Son dönemlerde imalat sanayi güven endeksinde bir yükselmenin görüldüğünü belirten Civil, takip edilmesi gereken asıl noktayı Avrupa ülkelerinde nasıl bir gelişmenin yaşandığının oluşturduğunu söyledi. Şirketlerin, finans departmanlarına daha fazla önem vermeleri gerektiğini belirten Civil, daha şeffaf bilançoların olduğu, şirketlerin performanslarını ölçen süreçlerin artan oranda önem taşıdığını sözlerine ekledi.

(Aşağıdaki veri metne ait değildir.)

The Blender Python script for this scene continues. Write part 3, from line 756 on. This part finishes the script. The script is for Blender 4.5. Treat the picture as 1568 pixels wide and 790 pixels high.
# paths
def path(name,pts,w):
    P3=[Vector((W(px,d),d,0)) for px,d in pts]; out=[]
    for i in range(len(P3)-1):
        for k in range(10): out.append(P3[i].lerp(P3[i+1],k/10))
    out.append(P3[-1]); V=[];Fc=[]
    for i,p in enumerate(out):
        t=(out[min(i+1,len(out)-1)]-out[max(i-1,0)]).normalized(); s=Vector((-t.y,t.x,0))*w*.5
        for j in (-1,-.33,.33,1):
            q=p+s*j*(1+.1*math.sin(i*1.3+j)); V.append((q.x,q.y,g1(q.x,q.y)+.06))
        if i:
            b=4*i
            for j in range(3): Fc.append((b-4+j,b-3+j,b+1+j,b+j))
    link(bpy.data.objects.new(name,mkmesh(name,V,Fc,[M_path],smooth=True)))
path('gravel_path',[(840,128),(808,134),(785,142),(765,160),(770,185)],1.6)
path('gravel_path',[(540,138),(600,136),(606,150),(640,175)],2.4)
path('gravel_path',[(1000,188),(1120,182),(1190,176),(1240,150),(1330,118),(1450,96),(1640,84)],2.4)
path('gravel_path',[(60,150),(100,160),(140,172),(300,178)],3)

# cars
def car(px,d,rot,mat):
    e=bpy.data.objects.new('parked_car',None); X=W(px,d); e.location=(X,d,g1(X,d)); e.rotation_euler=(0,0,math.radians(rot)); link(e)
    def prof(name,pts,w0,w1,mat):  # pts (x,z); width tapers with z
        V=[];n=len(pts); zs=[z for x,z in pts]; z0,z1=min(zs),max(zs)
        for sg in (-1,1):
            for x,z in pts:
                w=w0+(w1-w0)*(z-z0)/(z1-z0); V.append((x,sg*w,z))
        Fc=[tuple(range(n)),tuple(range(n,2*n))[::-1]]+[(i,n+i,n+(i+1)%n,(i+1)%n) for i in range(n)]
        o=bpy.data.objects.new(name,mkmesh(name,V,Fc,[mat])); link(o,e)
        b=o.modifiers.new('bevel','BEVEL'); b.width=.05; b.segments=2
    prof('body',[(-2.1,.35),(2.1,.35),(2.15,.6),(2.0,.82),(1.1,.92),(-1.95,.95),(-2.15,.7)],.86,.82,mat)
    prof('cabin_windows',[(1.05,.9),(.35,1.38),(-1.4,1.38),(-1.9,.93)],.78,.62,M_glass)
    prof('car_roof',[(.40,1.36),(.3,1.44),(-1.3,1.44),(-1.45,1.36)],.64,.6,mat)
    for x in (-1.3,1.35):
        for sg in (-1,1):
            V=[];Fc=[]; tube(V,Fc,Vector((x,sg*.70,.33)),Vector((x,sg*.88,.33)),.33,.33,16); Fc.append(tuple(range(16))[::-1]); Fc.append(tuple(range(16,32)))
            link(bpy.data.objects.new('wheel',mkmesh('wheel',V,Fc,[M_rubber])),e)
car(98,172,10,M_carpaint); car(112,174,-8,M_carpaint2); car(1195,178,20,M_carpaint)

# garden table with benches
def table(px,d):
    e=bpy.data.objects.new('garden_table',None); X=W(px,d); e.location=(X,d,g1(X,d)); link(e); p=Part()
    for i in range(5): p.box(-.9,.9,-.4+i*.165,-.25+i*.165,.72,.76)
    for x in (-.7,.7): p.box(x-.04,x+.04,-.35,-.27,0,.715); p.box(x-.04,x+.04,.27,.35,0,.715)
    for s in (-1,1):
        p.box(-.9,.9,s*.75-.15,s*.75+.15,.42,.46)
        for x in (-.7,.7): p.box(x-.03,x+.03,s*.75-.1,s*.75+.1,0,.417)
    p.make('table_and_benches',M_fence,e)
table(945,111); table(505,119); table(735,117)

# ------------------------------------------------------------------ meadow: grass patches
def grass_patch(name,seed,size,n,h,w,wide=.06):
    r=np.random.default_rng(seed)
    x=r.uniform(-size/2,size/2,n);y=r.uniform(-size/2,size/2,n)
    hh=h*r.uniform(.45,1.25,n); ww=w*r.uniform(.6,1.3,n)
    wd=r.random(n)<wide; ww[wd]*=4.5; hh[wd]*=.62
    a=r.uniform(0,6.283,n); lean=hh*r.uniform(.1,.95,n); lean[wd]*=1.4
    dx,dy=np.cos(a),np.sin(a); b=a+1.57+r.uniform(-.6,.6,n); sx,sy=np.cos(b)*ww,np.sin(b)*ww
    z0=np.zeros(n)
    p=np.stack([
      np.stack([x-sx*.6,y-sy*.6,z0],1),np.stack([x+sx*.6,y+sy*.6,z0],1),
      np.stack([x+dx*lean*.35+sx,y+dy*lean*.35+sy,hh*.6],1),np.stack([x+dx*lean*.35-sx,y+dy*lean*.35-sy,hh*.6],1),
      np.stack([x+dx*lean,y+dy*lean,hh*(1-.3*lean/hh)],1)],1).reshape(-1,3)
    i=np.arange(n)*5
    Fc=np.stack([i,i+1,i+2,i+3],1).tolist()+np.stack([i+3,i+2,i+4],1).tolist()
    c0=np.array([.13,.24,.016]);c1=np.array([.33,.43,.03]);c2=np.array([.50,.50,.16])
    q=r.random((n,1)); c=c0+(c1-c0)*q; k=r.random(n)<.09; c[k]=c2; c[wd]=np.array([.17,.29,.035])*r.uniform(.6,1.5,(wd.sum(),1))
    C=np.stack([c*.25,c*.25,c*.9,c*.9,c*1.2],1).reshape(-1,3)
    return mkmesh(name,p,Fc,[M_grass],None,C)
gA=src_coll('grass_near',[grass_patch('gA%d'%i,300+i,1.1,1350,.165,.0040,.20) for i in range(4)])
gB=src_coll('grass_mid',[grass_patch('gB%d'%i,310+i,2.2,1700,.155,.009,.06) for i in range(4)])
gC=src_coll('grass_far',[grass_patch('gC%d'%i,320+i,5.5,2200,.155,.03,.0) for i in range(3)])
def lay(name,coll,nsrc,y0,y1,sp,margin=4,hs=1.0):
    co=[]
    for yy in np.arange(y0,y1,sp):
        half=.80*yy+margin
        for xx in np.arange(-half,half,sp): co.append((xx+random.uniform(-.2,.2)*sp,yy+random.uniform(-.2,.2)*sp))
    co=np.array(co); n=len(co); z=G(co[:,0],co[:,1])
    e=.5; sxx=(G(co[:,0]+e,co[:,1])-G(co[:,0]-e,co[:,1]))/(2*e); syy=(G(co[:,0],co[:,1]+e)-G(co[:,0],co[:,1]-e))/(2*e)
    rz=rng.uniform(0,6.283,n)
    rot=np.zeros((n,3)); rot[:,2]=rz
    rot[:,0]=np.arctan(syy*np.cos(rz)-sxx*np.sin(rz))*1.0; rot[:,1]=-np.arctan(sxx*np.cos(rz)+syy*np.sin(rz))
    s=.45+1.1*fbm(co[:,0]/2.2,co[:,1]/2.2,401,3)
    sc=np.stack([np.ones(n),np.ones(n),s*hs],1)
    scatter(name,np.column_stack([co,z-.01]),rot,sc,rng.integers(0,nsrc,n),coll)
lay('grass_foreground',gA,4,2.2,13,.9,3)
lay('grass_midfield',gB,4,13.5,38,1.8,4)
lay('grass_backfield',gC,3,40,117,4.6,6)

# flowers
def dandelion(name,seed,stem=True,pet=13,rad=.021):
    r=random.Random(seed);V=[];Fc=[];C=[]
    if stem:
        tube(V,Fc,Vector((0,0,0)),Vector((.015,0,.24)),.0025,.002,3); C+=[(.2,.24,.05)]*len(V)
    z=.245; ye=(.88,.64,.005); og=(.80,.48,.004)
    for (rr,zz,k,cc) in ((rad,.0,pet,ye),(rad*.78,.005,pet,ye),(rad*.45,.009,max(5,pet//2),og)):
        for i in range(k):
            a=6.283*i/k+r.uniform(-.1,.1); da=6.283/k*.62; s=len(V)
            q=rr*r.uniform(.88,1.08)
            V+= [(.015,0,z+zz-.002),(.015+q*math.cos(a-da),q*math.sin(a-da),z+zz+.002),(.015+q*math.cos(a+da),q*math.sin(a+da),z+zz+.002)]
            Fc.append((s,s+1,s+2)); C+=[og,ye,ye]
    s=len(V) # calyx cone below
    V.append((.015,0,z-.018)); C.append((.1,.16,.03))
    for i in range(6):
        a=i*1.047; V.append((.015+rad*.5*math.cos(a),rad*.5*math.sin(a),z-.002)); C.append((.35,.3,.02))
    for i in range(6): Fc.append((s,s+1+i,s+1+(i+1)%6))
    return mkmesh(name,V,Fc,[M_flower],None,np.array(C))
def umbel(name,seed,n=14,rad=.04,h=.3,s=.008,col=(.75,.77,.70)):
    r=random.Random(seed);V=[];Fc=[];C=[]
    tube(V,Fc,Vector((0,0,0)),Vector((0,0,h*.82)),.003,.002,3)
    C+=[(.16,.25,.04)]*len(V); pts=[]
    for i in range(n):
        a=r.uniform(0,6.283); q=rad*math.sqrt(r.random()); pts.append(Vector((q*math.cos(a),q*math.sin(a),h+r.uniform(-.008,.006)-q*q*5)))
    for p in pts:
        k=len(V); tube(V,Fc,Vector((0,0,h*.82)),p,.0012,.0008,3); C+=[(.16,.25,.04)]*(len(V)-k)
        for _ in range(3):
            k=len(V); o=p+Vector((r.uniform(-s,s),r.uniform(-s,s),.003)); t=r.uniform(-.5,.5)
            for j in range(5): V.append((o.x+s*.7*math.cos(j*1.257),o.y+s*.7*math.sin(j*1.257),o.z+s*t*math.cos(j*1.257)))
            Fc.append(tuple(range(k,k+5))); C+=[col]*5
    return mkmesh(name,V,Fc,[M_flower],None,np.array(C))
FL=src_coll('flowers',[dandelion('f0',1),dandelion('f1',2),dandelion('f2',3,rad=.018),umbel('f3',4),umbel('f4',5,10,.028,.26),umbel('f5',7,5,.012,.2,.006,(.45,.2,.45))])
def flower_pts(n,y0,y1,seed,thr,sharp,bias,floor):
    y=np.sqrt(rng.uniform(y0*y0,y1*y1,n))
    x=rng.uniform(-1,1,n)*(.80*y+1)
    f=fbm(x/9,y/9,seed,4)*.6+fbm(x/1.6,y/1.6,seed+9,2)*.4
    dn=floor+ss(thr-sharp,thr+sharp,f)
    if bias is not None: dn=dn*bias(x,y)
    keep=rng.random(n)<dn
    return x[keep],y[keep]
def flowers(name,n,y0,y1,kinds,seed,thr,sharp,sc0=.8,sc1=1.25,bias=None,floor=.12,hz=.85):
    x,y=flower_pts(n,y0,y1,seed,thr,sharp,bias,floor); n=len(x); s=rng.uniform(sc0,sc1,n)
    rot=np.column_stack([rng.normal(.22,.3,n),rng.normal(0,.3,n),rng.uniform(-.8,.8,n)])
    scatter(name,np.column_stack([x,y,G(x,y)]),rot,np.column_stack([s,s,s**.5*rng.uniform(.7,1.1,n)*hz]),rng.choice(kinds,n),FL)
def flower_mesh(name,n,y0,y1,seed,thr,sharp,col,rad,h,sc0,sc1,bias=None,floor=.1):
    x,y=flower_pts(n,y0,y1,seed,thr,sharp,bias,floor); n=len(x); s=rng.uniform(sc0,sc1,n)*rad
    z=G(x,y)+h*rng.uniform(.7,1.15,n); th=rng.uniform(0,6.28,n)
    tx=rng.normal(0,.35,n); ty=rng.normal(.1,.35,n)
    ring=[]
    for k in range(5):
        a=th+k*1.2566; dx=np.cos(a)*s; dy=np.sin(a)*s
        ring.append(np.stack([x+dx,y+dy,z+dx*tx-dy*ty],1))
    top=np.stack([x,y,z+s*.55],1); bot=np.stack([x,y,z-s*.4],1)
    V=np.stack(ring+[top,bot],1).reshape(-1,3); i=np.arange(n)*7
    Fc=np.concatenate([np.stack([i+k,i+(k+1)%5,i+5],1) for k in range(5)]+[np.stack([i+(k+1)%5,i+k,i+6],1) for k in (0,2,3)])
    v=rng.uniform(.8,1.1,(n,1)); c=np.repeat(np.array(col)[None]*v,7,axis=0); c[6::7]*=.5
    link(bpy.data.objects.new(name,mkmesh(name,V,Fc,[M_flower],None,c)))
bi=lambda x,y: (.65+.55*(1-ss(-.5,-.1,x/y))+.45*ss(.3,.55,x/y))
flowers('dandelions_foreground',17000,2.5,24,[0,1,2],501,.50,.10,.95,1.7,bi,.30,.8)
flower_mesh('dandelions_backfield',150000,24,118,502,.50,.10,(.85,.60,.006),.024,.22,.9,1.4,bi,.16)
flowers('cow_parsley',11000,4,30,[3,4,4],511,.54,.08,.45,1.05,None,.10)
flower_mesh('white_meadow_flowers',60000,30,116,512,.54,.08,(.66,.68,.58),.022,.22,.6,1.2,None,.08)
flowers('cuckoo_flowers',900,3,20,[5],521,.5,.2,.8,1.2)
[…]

Konuşmasına, sabah saatlerinde patlayan bir mayın dolayısıyla 9 güvenlik görevlisinin şehit olması dolayısıyla üzüntülü olduğunu belirterek başlayan Sanayi ve Ticaret Bakanı Zafer Çağlayan, sözlerini, ekonomi perspektifinde yapılan eleştirileri saygıyla karşıladığını, ancak bunlara cevap verilmesi gerektiğine inandığını belirterek sürdürdü.
Krizi, freni patlamış bir kamyona benzeten Bakan Çağlayan, nerede ve ne zaman duracağını kimsenin bilemediğini söyledi. Üretime her halükarda devam edilmesi zorunluluğunun bulunduğunu ifade eden Çağlayan, kriz nedeniyle kredi verme konusunda çekingen davranan bankaların, ciddi bir korku psikolojisi oluşumuna neden olduklarını söyledi.
Bankaların, bu denli frene basmalarını kendileri açısından da riskli görüyorum.
diyen Bakan Çağlayan, kriz ortamında işsizlik, ihracatta düşme gibi olayların normal karşılanması gerektiğini sözlerine ekledi.
turk-internet.com’un, toplantının ana konularından birini oluşturan, Kredi Garanti Fonu ile ilgili düzenlemelerin ne zaman tamamlanacağı şeklindeki sorusuna Sanayi ve Ticaret Bakanı Zafer Çağlayan;
Ben söyleyeceğim her şeyi söyledim. Onun dışında söyleyebileceğim bir şey yok.
şeklinde karşılık verdi. Ancak, bakanın, yaklaşık yarım saat süren konuşması boyunca konuya hiç değinmediğini belirtmemizde fayda var.